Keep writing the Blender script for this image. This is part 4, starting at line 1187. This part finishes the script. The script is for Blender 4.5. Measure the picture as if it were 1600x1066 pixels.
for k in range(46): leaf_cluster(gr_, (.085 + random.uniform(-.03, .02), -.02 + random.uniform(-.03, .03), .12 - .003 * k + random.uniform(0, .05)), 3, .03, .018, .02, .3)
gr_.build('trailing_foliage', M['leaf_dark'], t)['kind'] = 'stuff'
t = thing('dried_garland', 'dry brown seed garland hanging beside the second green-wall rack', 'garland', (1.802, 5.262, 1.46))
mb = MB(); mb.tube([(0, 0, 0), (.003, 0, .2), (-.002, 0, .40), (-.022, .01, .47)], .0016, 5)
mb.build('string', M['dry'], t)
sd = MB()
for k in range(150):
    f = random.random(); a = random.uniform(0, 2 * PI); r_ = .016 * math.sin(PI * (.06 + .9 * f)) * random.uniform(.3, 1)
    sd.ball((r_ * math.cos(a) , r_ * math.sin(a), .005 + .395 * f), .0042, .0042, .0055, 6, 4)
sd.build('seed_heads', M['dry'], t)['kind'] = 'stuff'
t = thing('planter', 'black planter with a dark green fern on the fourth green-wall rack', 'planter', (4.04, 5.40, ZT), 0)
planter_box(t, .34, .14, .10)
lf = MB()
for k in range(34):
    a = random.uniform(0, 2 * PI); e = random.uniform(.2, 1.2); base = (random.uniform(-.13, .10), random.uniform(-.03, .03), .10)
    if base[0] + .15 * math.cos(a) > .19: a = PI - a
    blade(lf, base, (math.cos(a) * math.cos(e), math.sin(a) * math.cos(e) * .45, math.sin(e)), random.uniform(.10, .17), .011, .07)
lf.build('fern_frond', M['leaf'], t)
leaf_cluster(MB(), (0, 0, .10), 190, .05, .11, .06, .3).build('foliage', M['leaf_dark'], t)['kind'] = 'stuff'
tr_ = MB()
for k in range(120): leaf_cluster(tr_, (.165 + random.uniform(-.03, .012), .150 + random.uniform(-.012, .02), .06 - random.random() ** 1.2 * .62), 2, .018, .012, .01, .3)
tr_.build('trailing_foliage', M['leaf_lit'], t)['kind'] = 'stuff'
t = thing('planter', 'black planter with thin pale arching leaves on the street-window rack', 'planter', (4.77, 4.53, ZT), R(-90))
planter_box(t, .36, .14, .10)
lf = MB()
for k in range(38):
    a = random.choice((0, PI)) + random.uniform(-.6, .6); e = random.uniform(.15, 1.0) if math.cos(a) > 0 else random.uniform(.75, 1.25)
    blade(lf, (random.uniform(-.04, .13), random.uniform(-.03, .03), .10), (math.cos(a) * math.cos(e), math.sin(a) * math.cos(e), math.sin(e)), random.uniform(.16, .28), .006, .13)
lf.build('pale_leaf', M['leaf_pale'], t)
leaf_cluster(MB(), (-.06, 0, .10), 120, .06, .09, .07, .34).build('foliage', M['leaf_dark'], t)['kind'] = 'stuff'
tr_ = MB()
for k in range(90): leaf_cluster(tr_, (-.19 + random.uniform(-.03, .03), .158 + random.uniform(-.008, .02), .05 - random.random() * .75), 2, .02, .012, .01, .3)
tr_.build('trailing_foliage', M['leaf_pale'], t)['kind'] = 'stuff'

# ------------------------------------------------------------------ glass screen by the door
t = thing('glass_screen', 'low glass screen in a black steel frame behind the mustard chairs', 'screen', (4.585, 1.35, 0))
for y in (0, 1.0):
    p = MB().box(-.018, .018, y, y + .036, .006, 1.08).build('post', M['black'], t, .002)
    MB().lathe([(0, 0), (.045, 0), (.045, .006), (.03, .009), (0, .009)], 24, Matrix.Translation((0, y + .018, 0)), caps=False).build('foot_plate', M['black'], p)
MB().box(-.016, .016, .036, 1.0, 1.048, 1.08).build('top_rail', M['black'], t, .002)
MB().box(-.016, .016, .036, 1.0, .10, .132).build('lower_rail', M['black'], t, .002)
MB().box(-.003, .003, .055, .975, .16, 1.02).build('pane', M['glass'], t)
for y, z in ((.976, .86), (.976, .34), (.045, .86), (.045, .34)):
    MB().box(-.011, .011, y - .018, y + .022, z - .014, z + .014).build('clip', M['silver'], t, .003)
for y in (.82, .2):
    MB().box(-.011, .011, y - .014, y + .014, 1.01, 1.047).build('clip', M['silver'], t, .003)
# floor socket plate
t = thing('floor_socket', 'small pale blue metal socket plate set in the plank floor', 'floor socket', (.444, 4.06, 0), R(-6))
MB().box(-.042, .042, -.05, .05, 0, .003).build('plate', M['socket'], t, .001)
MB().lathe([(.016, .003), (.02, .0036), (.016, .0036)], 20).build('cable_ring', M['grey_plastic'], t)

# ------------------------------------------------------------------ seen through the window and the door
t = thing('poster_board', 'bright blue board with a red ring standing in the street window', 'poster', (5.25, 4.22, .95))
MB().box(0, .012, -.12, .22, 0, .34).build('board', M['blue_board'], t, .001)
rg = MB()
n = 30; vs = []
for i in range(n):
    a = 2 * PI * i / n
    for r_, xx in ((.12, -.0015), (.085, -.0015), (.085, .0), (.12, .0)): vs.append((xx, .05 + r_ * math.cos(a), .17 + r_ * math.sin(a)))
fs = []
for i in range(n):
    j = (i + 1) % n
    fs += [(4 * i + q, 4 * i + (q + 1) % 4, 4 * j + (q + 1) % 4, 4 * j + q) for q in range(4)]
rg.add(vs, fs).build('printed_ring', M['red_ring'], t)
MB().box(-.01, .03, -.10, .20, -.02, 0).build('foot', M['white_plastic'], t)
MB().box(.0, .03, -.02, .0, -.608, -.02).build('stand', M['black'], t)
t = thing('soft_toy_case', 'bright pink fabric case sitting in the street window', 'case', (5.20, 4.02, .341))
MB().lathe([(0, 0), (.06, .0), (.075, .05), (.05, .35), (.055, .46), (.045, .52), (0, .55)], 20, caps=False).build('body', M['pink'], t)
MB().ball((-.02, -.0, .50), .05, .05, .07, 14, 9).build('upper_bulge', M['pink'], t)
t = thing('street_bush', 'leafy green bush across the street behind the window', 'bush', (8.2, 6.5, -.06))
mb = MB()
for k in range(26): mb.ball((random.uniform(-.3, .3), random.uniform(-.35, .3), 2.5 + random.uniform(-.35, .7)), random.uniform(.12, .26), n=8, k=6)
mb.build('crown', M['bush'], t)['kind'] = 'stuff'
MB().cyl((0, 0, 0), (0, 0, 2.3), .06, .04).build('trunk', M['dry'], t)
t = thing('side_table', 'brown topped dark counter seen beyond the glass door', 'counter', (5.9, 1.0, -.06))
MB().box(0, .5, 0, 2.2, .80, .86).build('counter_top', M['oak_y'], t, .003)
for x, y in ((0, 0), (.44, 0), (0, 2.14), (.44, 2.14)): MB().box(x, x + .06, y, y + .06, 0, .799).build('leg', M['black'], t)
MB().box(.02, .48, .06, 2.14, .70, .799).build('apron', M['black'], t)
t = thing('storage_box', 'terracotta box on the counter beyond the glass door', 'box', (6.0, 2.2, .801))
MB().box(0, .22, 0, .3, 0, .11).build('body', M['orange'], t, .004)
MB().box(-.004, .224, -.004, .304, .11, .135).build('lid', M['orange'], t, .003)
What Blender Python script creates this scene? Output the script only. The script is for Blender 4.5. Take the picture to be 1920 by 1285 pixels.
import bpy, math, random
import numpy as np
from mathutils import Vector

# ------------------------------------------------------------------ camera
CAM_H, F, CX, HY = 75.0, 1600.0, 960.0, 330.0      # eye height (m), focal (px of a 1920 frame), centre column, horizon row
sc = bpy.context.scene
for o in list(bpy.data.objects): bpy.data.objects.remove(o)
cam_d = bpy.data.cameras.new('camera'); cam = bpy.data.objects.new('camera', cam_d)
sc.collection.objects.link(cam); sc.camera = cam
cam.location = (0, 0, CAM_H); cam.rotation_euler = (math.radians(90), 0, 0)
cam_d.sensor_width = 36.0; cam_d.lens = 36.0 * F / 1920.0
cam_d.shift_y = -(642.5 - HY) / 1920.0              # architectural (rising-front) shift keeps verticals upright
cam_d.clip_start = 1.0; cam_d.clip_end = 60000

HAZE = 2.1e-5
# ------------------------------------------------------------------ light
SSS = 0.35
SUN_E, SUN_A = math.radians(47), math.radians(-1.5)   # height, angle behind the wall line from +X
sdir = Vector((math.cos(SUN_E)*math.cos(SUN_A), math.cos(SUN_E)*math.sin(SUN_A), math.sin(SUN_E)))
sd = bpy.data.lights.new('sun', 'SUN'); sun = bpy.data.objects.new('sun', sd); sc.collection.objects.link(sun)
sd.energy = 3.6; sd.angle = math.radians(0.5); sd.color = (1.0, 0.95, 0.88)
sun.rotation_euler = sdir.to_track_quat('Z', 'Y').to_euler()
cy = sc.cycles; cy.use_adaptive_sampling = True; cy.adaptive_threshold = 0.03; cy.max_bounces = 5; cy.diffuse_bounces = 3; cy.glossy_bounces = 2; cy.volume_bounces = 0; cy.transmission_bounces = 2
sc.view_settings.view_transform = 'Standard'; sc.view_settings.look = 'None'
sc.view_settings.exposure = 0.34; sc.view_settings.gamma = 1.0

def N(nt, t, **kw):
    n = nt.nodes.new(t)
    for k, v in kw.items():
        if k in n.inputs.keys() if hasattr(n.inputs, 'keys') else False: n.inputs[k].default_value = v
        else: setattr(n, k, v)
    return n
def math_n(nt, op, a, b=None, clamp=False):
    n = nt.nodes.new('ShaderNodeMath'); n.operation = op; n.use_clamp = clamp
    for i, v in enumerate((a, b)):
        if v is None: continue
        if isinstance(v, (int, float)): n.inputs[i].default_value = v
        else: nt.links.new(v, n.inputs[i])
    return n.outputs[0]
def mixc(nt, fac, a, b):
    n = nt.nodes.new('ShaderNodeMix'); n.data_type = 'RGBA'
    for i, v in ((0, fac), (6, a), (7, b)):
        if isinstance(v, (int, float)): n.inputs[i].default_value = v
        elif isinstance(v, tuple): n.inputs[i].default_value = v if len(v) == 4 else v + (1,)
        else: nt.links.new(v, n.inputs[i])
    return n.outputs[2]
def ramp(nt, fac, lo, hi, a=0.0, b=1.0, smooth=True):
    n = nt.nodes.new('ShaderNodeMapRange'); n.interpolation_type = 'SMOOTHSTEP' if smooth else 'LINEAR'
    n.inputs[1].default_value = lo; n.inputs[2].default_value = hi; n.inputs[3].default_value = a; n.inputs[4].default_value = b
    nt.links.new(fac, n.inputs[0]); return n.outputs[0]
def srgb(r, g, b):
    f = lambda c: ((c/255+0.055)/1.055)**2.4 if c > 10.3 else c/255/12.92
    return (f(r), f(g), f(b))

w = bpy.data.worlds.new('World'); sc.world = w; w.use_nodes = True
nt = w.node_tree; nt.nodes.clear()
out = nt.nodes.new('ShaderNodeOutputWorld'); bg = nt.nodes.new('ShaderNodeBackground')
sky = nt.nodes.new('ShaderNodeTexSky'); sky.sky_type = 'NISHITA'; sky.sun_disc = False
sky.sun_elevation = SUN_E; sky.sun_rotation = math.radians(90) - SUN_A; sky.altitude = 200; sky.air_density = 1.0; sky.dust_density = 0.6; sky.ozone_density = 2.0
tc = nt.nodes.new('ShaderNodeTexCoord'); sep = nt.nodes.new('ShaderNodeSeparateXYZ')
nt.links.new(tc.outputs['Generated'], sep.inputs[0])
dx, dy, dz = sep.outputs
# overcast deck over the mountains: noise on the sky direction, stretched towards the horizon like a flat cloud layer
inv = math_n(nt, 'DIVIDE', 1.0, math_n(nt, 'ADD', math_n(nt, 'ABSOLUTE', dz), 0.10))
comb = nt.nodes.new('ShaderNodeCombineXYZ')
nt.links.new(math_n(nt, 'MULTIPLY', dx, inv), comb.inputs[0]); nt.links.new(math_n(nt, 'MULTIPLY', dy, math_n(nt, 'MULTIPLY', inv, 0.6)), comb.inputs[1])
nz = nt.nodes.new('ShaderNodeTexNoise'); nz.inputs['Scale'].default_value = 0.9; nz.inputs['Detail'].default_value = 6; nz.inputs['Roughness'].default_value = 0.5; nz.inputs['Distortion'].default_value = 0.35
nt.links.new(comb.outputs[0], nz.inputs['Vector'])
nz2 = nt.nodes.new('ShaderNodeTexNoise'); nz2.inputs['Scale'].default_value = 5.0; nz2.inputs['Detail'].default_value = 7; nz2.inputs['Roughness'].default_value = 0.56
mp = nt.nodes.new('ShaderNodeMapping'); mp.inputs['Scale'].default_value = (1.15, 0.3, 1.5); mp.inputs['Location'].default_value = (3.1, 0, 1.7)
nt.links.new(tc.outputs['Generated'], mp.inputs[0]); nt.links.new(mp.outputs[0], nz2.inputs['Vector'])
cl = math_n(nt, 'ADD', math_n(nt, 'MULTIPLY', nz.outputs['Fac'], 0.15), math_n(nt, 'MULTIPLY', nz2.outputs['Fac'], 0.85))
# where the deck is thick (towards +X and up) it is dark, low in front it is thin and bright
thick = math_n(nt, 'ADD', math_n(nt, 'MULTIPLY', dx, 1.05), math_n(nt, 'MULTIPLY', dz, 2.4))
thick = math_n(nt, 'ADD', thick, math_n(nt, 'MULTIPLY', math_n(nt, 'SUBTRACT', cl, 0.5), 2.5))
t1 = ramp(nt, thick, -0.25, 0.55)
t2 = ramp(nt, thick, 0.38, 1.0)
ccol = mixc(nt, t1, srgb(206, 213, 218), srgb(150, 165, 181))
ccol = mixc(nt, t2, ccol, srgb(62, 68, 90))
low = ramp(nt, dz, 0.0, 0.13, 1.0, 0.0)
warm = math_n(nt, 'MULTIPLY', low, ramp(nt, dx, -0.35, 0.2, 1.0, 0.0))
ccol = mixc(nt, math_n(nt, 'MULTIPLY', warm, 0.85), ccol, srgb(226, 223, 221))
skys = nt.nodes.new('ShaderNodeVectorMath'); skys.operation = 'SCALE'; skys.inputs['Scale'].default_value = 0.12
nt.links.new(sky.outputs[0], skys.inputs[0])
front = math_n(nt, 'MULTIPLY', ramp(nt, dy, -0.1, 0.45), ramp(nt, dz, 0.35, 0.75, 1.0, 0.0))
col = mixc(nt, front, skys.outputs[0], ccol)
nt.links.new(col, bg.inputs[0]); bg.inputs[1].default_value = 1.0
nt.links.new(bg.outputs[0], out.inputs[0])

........

▶ _Goal_
Repeat exactly the lines from the one containing "What Blender Python" through the one containing "cam_d.clip_start = 1.0;", both included, and nothing else.

▶ _Exercise response_
What Blender Python script creates this scene? Output the script only. The script is for Blender 4.5. Take the picture to be 1920 by 1285 pixels.
import bpy, math, random
import numpy as np
from mathutils import Vector

# ------------------------------------------------------------------ camera
CAM_H, F, CX, HY = 75.0, 1600.0, 960.0, 330.0      # eye height (m), focal (px of a 1920 frame), centre column, horizon row
sc = bpy.context.scene
for o in list(bpy.data.objects): bpy.data.objects.remove(o)
cam_d = bpy.data.cameras.new('camera'); cam = bpy.data.objects.new('camera', cam_d)
sc.collection.objects.link(cam); sc.camera = cam
cam.location = (0, 0, CAM_H); cam.rotation_euler = (math.radians(90), 0, 0)
cam_d.sensor_width = 36.0; cam_d.lens = 36.0 * F / 1920.0
cam_d.shift_y = -(642.5 - HY) / 1920.0              # architectural (rising-front) shift keeps verticals upright
cam_d.clip_start = 1.0; cam_d.clip_end = 60000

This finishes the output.